One person who knew all about fearless non-submission was Berta Cáceres, leader of the Lenca people in Honduras. She was gunned down on March 2 of last year by the Honduran government, with backing from a multinational hydroelectric dam company and Washington. The group she founded, the Council of Popular and Indigenous Organizations of Honduras (COPINH), along with other Indigenous movements in the country, has stopped dozens of illegal logging and damming operations, while challenging the capitalist model behind them.

At the Martin Luther King Memorial Center in Havana, I asked Berta Cáceres’s daughter, Berta Zúñiga Cáceres, about the connection between revolution and love. She said that the link was evident in the life and work of her mother. “She was so clear that love was at the root of struggles for [Indigenous and rural] communities, of women, of her people.”

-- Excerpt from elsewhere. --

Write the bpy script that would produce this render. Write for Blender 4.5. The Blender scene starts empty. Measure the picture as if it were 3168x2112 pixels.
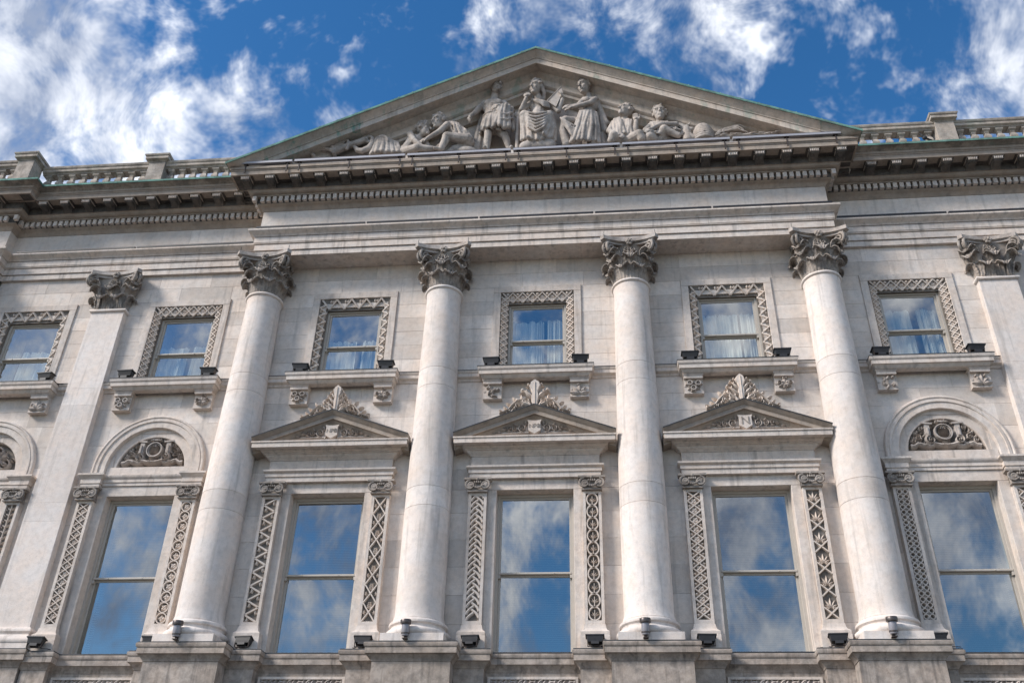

Protesting and Loving Into Transformation

For the next four years, I’ll be encouraging my nieces and nephews, and everyone else I can, to speak out, fight like hell, and aim to be led by love. To refuse intimidation and silencing and acquiescence and hatred. To use our feet and voices and pens, our creativity and outrageousness, to bring into being a world where all fit, thrive, and are honored.

I’ll be holding reverence for the legacies and inspiration of Dr. King, as well as many others who were slain for their revolutionary love of people and planet: Che Guevara and Berta Cáceres, as well as Jean-Marie Vincent, Malcolm X, Fred Hampton, Rachel Corrie, Dorothy Stang, Patrice Lumumba, Steve Biko, Samora Machel, Thomas Sankara, Salvador Allende, Oscar Romero, Chico Mendes, Mohandas Gandhi, and countless more known and unknown.

And I’ll be surrounding myself with, and taking inspiration from, people everywhere who live by the Sandinistas’ slogan: “Here no one surrenders.”

I’ll also be finding joy everywhere I can, and loving fiercely. Especially loving. Because we can’t let Trump and his gang of malefactors take that away, too.

We’re not going to stand for it. Are you?